- Stated goal:
Write out the lines from the top of the material through the line with "COL = SC.collection", exactly and with nothing added.

********

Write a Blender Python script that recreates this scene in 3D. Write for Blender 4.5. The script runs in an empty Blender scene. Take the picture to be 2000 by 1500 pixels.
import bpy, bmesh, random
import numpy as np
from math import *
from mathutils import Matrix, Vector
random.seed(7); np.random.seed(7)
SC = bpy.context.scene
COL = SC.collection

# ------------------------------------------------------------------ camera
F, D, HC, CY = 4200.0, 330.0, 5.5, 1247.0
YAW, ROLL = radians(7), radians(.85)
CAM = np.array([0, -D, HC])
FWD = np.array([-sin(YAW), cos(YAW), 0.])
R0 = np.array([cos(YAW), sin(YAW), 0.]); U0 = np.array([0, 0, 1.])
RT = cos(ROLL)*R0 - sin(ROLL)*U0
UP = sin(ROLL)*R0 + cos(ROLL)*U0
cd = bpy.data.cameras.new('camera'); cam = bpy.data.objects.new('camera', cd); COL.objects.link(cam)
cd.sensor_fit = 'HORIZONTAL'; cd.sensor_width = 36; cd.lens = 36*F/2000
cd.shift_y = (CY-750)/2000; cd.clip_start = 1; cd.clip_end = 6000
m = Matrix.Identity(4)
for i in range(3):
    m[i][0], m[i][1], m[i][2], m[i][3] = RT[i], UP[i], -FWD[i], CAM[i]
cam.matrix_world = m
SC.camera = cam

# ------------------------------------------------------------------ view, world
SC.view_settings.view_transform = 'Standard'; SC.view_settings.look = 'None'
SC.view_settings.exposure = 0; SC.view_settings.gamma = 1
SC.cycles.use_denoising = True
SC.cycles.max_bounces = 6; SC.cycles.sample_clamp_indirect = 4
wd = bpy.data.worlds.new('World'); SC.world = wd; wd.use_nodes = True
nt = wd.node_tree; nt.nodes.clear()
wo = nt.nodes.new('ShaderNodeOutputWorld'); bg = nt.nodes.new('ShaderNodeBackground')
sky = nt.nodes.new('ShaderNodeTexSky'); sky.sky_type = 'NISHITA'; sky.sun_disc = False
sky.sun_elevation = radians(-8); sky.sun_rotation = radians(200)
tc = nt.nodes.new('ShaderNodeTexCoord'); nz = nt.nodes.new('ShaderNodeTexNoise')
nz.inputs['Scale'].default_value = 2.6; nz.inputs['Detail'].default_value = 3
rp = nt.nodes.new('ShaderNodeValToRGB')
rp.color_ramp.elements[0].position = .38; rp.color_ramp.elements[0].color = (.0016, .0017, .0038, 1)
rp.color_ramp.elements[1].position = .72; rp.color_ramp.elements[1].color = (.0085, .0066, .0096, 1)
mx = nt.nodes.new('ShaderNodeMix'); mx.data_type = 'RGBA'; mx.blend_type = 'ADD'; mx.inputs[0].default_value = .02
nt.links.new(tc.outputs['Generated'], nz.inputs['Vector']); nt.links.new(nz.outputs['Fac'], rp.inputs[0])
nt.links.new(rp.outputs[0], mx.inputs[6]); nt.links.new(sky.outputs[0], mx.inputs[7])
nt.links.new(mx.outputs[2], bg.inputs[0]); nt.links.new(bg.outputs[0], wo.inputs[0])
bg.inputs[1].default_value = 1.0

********

- Result of the exercise:
Write a Blender Python script that recreates this scene in 3D. Write for Blender 4.5. The script runs in an empty Blender scene. Take the picture to be 2000 by 1500 pixels.
import bpy, bmesh, random
import numpy as np
from math import *
from mathutils import Matrix, Vector
random.seed(7); np.random.seed(7)
SC = bpy.context.scene
COL = SC.collection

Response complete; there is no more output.